Monday 19 May 2008

Ionesco

Someone from the Radio Times asked me to do an interview with a disc jockey. I said I was not a pop music fan but I was told that didn't matter, they just wanted some personal stuff about the man. So off I went to the BBC. We sat down and we talked. I asked him who had influenced him most and he said a name of someone I had never heard of. So we sat there a bit longer. I smiled. He smiled. Then he said: "How did they come to send you to interview me?"
A few years earlier than that I almost had a chance to interview Eugene Ionesco, the avante garde playwright. The features editor of the paper I worked for said that since Mr Ionesco was in Cardiff perhaps I could get to interview him for the paper.
I didn't know what to say except "Help".
Then he said: "You do speak French don't you? Ionesco doesn't speak English but he does speak French."
"No," I said, truthfully, though if I had been able to speak French, I'd have said "no" just the same, because that truly would have been the most embarrassing moment of my life - more embarrassing than "How did they come to send you to interview me?"
I knew that Ionesco wrote plays; one play had a couple of people living quite normal lives with a rhinoceros sitting there in the room with them.

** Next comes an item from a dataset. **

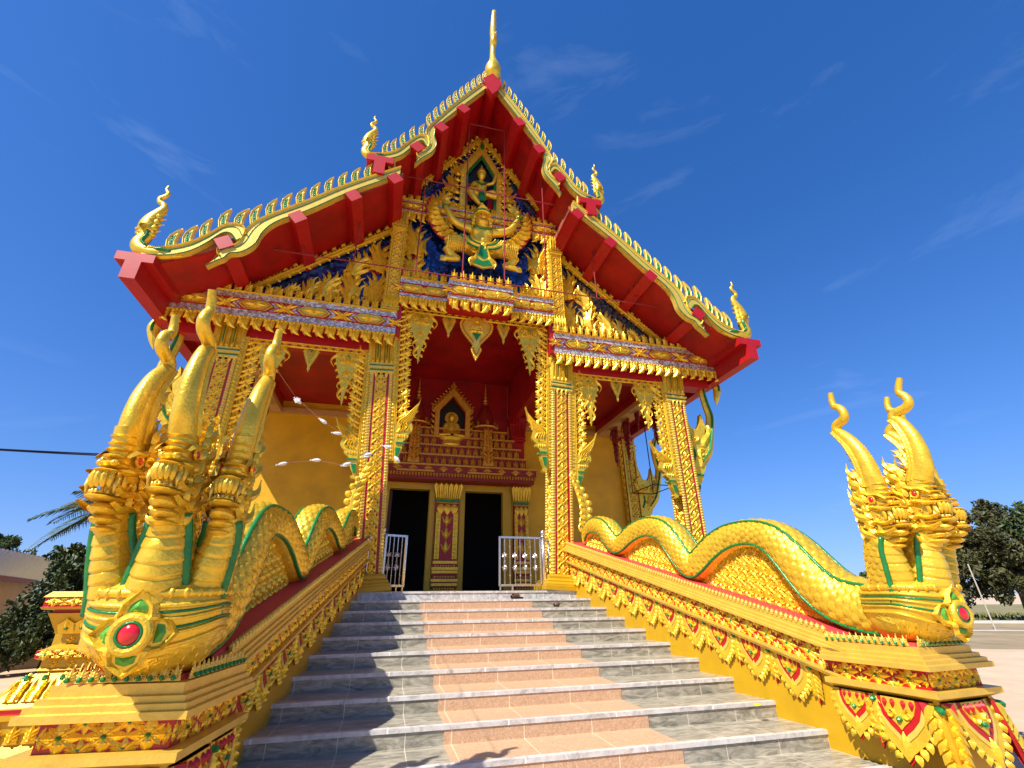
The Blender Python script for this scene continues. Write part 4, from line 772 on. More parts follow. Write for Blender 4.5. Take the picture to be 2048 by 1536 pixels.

I wrote plays about people sitting in a room with no sign of a rhinoceros, in the room or within the nearest thousand miles of the room.
That evening I went to a lecture given by Ionesco at Cardiff University. He spoke in Hungarian, I think it was, which somebody translated into French which someone else then translated into English. Everything reached such a measure of confusion that I thought "This is just like a play by Ionesco."
I waited to see if a rhinoceros would appear but it didn't.